─── DATASET SECTION

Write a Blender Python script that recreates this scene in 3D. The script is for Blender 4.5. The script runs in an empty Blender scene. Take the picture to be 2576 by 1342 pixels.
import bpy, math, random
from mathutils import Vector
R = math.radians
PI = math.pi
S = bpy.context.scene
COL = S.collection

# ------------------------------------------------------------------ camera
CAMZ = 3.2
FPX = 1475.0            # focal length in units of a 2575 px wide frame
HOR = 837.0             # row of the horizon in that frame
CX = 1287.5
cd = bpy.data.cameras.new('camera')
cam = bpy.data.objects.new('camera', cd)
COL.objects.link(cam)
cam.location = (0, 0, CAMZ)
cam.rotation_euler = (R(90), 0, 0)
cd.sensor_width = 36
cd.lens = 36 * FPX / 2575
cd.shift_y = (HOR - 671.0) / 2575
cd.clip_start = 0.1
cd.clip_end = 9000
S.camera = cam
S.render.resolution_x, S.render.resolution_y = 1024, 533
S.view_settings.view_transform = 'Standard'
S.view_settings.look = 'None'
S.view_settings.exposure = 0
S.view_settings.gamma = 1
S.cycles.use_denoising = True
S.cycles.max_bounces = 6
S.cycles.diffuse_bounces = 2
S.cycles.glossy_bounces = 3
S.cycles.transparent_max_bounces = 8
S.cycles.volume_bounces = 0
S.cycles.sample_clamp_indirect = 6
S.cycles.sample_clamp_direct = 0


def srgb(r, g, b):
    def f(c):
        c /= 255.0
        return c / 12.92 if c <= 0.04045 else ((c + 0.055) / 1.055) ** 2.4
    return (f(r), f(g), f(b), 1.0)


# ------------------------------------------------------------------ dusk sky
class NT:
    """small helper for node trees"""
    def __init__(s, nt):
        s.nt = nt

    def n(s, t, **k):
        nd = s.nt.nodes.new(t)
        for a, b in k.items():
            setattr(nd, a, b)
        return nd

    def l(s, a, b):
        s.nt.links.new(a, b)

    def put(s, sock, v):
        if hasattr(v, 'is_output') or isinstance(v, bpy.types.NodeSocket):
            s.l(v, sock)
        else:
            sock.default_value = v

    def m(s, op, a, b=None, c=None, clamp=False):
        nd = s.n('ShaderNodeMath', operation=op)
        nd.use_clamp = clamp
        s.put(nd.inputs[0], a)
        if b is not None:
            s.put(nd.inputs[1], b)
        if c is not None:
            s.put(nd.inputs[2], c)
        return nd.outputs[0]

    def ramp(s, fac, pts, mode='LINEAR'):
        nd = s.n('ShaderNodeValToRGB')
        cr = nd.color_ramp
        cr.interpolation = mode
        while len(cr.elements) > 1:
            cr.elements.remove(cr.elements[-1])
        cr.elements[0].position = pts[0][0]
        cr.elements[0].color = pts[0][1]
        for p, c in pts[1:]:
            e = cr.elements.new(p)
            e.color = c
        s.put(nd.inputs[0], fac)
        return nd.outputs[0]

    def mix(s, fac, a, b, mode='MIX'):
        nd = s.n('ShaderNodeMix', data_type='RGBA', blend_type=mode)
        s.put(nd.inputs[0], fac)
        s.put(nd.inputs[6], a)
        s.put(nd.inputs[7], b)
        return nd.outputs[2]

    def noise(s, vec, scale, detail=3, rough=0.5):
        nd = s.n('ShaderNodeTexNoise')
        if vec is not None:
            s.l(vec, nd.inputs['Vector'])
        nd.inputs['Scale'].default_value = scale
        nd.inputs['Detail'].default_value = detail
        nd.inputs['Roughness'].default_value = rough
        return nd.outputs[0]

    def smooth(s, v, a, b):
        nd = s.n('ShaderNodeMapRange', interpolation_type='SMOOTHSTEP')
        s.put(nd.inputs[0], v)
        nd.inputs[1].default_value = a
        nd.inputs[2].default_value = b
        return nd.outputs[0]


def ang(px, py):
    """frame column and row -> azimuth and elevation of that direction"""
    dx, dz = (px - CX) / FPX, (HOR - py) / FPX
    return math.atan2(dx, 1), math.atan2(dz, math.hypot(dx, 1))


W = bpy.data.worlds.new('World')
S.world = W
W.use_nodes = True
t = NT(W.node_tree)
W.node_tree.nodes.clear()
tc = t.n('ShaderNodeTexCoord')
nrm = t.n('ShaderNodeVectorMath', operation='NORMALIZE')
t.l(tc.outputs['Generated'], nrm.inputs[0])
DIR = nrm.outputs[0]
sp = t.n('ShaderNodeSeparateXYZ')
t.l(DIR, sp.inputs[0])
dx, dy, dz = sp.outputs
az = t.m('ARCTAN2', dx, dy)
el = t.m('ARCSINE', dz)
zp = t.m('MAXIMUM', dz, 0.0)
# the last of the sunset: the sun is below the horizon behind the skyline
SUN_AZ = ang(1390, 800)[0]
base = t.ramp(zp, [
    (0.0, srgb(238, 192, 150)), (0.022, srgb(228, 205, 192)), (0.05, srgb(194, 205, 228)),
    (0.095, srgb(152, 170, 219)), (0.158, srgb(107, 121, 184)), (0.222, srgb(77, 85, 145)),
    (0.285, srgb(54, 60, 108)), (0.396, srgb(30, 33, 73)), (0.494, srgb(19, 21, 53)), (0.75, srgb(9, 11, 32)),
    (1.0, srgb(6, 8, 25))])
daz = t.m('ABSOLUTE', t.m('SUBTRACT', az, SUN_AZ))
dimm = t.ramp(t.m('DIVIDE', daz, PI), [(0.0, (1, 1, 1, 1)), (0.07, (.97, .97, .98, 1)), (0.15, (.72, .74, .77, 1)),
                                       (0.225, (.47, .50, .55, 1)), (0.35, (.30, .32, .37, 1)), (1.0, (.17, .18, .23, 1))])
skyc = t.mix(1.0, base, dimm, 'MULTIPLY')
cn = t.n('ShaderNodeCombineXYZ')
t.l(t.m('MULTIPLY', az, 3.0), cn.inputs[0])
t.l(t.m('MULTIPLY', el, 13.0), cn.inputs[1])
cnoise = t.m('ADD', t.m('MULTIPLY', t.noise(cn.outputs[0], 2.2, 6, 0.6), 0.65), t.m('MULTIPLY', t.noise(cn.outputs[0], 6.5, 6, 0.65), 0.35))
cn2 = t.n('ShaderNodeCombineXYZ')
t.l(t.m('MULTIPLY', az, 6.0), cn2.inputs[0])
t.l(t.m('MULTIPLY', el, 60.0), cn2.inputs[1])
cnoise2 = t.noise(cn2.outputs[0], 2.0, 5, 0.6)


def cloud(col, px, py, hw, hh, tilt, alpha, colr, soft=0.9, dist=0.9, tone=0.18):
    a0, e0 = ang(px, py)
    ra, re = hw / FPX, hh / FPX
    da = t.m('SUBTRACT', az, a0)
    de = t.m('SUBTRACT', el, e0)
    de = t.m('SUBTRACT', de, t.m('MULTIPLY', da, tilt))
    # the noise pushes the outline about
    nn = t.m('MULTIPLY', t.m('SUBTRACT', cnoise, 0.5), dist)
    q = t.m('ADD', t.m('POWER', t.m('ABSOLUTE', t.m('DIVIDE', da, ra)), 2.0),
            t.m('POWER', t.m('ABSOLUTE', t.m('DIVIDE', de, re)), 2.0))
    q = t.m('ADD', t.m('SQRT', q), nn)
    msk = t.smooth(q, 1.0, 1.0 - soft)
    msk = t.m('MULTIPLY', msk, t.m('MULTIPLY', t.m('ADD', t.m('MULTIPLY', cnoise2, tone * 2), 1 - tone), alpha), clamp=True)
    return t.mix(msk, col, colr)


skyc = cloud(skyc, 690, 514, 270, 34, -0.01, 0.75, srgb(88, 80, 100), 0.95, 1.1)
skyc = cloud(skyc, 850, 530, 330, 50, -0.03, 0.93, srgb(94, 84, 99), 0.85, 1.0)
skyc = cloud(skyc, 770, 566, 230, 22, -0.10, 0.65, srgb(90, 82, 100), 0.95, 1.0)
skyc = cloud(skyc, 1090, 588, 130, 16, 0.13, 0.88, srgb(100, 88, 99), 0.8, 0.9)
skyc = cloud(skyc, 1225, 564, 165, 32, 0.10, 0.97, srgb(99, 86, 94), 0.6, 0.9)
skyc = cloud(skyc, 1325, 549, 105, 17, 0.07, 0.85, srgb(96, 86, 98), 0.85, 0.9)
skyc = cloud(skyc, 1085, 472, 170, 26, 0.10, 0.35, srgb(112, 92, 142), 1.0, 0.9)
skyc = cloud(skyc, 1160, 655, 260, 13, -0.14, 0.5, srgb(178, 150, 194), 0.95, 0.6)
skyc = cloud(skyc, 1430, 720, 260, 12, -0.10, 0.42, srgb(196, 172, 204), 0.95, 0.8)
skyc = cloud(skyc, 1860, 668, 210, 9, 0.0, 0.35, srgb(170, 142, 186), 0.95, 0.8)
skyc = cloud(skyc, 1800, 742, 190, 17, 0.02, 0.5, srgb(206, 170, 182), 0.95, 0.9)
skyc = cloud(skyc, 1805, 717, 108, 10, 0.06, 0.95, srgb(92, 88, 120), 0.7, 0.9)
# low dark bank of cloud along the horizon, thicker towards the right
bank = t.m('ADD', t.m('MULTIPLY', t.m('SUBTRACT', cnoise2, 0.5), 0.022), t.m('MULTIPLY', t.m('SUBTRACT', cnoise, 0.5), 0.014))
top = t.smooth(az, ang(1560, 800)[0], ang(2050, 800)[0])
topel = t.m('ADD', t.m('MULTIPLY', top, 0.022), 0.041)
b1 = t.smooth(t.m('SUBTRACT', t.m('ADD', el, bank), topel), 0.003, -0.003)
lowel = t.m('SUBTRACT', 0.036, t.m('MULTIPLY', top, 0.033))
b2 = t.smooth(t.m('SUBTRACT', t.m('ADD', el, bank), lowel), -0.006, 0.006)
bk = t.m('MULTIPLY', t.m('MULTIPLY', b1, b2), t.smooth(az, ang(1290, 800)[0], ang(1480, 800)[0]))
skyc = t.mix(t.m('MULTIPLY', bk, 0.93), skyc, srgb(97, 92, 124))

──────

**SHORT TASK**. Beginning at the top of the data, please return every line until and including the line containing "COL = S.collection", copied exactly, and nothing past it.

**RESULT FOR THIS EXERCISE**.
Write a Blender Python script that recreates this scene in 3D. The script is for Blender 4.5. The script runs in an empty Blender scene. Take the picture to be 2576 by 1342 pixels.
import bpy, math, random
from mathutils import Vector
R = math.radians
PI = math.pi
S = bpy.context.scene
COL = S.collection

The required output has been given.